• **Required work**: Reproduce, word for word, only the lines from the one containing "for k, p in" through the one containing "28.6)], 'wall', .03)", both included.

• **Dataset content**:

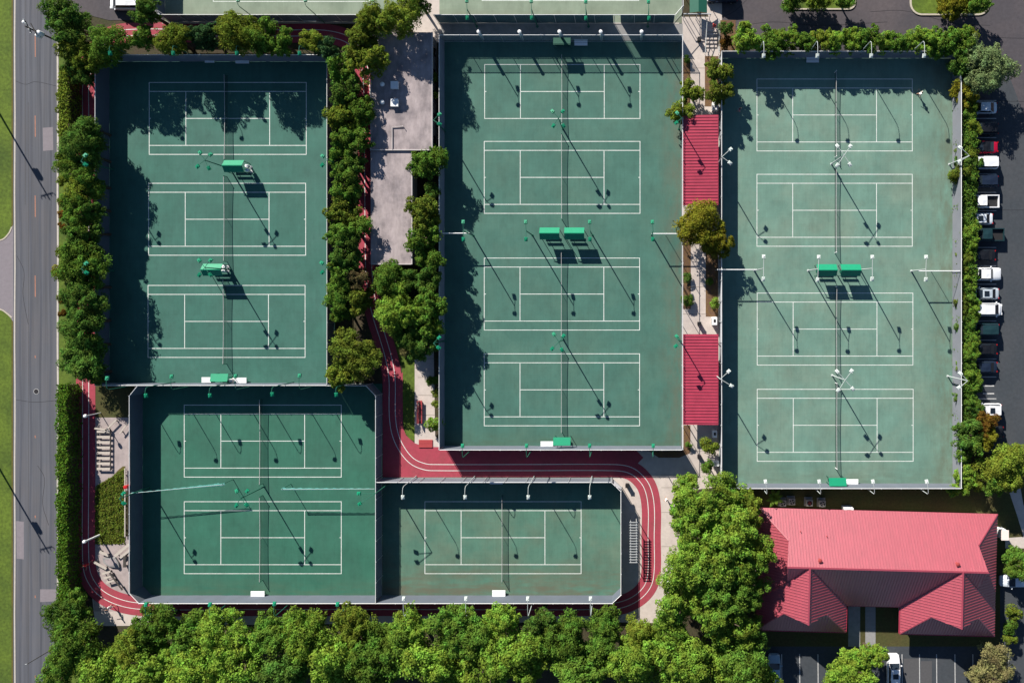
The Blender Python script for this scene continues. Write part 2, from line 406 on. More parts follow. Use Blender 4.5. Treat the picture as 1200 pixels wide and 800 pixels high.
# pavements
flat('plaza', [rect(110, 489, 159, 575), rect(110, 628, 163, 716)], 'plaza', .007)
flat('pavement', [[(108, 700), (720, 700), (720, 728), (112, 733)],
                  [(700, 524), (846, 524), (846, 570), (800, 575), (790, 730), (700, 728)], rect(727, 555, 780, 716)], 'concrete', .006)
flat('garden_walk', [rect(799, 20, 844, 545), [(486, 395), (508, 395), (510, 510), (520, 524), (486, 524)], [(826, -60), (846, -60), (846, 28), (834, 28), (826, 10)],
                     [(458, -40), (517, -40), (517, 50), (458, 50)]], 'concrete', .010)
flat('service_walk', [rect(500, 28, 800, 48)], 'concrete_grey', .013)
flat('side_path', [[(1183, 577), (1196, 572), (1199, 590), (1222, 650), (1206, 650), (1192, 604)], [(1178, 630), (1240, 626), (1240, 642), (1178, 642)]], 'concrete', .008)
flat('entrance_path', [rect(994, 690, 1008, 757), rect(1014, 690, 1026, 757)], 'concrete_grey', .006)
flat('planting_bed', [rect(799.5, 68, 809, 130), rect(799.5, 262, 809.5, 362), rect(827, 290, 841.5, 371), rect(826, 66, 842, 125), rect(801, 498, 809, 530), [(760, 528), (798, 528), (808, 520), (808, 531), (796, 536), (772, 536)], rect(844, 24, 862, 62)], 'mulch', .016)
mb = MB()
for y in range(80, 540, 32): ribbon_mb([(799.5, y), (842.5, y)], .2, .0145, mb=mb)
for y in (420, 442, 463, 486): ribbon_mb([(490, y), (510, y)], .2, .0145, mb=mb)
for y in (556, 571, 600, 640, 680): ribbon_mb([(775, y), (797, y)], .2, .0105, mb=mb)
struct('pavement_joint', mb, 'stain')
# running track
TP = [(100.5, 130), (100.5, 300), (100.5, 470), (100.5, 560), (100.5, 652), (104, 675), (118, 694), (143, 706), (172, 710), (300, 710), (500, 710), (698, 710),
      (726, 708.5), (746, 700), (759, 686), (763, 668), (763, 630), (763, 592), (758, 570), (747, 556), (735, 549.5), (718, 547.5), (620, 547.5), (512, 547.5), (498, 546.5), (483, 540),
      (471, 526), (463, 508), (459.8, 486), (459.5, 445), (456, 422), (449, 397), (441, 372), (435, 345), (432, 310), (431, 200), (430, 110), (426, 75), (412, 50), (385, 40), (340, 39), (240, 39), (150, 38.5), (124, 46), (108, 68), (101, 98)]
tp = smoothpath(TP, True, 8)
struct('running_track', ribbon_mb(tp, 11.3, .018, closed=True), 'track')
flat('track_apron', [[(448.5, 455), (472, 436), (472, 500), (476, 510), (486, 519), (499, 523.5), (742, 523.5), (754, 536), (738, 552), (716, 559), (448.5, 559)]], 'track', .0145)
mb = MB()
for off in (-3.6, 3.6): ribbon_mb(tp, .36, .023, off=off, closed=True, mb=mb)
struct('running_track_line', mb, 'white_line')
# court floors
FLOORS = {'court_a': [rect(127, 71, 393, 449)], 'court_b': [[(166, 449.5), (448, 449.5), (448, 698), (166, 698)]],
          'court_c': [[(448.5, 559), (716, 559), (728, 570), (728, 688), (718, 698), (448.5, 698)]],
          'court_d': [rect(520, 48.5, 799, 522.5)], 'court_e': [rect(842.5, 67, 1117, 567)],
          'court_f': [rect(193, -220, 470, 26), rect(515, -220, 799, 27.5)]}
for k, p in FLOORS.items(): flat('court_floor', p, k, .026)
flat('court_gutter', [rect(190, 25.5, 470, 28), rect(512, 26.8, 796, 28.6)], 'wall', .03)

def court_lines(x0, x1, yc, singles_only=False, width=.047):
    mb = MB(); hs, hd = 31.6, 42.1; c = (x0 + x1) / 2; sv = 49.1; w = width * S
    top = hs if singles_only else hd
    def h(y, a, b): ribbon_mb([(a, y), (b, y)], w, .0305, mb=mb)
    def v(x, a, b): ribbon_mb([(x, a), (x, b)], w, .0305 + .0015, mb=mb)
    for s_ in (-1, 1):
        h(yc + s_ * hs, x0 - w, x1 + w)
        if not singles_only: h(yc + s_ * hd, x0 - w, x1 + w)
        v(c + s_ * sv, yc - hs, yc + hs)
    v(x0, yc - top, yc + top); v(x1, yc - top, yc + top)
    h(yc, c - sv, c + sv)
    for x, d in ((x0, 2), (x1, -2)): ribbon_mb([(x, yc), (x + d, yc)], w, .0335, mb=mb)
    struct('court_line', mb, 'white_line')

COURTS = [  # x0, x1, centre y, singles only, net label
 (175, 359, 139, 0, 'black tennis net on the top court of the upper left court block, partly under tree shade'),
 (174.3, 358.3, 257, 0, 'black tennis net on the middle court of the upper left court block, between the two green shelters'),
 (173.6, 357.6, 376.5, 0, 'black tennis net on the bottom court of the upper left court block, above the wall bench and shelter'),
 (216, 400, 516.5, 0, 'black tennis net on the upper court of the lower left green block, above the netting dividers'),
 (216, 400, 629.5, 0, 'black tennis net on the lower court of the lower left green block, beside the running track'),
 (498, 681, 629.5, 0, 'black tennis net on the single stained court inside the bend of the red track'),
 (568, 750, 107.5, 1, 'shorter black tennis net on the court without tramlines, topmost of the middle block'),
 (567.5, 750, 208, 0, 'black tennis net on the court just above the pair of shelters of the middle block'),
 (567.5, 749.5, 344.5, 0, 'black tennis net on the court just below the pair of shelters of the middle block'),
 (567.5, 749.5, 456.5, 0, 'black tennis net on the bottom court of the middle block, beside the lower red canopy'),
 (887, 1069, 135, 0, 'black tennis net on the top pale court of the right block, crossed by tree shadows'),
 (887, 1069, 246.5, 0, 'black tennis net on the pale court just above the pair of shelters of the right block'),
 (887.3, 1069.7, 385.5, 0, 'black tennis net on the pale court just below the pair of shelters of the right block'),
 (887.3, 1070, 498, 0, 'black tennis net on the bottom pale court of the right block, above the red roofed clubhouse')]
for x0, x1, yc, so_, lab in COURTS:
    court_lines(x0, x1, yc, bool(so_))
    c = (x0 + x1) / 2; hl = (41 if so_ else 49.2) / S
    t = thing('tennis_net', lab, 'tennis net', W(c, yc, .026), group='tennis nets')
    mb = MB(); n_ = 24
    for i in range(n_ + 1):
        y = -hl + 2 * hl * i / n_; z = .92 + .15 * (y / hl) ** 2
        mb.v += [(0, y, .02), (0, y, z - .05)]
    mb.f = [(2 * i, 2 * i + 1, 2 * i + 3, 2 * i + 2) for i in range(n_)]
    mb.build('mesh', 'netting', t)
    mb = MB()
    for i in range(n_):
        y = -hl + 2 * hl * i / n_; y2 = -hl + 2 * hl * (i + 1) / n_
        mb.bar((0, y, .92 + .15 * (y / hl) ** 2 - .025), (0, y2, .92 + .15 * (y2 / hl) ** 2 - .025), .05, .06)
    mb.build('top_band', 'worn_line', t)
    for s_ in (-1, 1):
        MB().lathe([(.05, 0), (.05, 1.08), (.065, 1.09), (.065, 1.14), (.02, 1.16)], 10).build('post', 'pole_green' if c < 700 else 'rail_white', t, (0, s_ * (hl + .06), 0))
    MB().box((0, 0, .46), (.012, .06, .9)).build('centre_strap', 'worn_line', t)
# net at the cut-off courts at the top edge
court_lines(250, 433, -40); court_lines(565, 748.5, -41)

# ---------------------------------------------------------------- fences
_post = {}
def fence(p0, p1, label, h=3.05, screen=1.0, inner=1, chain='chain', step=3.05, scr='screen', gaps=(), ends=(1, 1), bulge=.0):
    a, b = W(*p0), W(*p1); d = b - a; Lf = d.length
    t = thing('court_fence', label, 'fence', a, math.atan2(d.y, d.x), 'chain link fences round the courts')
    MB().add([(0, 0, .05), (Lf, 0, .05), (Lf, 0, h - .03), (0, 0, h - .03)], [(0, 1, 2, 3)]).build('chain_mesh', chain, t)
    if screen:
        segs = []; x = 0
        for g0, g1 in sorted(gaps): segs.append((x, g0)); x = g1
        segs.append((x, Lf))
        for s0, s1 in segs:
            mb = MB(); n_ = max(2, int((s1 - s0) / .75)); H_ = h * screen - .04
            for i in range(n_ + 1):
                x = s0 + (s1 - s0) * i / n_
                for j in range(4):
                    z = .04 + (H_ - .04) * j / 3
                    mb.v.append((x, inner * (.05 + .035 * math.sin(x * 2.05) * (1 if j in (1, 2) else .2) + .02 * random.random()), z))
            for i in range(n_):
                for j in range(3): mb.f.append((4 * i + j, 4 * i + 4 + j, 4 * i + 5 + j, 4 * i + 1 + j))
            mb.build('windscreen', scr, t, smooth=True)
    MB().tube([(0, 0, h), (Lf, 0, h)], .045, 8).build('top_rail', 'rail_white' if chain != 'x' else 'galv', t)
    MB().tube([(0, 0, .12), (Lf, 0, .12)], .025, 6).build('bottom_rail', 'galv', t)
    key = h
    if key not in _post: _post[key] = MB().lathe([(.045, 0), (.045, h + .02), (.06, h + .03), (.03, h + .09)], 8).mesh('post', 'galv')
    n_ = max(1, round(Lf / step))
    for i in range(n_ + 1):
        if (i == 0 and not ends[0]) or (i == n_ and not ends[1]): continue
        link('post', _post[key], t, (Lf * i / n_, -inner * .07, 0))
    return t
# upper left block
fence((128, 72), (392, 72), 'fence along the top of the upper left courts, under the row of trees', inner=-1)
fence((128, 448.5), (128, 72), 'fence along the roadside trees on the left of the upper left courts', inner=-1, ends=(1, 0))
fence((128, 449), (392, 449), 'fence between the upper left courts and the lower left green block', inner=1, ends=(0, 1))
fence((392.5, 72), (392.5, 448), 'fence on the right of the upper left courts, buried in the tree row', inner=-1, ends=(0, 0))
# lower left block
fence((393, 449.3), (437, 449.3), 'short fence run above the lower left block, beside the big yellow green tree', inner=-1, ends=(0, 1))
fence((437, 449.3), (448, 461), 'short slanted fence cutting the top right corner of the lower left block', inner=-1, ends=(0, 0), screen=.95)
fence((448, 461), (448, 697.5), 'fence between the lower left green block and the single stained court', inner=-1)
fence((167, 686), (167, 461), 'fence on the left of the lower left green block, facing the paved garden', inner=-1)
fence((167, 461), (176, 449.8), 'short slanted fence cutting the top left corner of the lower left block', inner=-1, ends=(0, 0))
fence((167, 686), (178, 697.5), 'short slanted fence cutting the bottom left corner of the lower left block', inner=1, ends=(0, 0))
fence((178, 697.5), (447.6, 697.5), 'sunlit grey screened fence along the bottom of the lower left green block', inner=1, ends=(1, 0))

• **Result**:
for k, p in FLOORS.items(): flat('court_floor', p, k, .026)
flat('court_gutter', [rect(190, 25.5, 470, 28), rect(512, 26.8, 796, 28.6)], 'wall', .03)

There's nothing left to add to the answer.